(PROBLEM TO SOLVE):
From the first line of the data below, repeat each line exactly until you reach the line with "return n.outputs['Fac']"; include that line too.

(PROVIDED DATA):
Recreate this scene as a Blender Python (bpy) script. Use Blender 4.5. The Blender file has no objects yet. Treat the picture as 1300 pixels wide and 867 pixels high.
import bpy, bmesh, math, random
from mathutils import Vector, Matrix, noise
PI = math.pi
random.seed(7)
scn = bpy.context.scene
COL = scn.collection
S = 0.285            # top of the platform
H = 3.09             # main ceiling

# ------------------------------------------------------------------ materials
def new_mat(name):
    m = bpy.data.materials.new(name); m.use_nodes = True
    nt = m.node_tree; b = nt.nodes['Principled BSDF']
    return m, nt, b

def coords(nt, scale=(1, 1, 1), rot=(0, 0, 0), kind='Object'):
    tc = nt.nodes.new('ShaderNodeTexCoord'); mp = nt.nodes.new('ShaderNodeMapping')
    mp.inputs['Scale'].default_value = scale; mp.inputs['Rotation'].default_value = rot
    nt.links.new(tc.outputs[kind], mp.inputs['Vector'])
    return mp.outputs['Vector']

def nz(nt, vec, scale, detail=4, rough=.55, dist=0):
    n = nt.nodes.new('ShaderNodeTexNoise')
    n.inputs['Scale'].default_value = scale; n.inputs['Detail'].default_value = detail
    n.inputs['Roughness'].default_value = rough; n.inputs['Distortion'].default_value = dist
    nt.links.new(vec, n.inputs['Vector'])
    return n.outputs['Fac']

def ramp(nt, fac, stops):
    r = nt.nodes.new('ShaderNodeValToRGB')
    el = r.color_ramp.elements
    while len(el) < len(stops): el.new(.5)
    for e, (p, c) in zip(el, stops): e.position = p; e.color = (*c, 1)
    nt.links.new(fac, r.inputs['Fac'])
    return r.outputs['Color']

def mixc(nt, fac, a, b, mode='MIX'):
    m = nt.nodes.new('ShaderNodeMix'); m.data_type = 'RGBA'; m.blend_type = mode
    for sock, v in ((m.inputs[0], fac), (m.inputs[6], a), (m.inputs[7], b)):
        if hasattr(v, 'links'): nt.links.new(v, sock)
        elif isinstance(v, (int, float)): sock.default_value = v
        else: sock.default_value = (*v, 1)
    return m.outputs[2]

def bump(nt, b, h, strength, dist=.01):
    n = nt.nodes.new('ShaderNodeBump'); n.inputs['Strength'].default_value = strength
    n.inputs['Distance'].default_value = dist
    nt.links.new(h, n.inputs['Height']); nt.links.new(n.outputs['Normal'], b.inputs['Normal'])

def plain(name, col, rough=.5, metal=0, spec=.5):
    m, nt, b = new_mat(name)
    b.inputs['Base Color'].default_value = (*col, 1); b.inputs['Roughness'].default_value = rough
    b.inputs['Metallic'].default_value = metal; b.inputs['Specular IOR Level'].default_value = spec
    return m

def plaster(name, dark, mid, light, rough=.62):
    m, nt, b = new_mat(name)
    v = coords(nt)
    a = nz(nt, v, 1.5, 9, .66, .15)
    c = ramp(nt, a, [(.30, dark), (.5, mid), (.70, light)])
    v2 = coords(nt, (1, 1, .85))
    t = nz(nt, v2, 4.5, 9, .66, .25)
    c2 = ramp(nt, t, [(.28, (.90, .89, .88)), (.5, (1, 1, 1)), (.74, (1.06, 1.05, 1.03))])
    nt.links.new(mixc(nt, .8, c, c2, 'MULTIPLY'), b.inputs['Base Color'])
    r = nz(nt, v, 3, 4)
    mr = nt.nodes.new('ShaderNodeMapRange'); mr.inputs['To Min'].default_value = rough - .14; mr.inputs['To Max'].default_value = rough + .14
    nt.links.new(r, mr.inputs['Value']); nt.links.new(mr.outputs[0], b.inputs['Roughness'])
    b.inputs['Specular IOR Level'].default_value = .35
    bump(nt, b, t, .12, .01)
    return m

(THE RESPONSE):
Recreate this scene as a Blender Python (bpy) script. Use Blender 4.5. The Blender file has no objects yet. Treat the picture as 1300 pixels wide and 867 pixels high.
import bpy, bmesh, math, random
from mathutils import Vector, Matrix, noise
PI = math.pi
random.seed(7)
scn = bpy.context.scene
COL = scn.collection
S = 0.285            # top of the platform
H = 3.09             # main ceiling

# ------------------------------------------------------------------ materials
def new_mat(name):
    m = bpy.data.materials.new(name); m.use_nodes = True
    nt = m.node_tree; b = nt.nodes['Principled BSDF']
    return m, nt, b

def coords(nt, scale=(1, 1, 1), rot=(0, 0, 0), kind='Object'):
    tc = nt.nodes.new('ShaderNodeTexCoord'); mp = nt.nodes.new('ShaderNodeMapping')
    mp.inputs['Scale'].default_value = scale; mp.inputs['Rotation'].default_value = rot
    nt.links.new(tc.outputs[kind], mp.inputs['Vector'])
    return mp.outputs['Vector']

def nz(nt, vec, scale, detail=4, rough=.55, dist=0):
    n = nt.nodes.new('ShaderNodeTexNoise')
    n.inputs['Scale'].default_value = scale; n.inputs['Detail'].default_value = detail
    n.inputs['Roughness'].default_value = rough; n.inputs['Distortion'].default_value = dist
    nt.links.new(vec, n.inputs['Vector'])
    return n.outputs['Fac']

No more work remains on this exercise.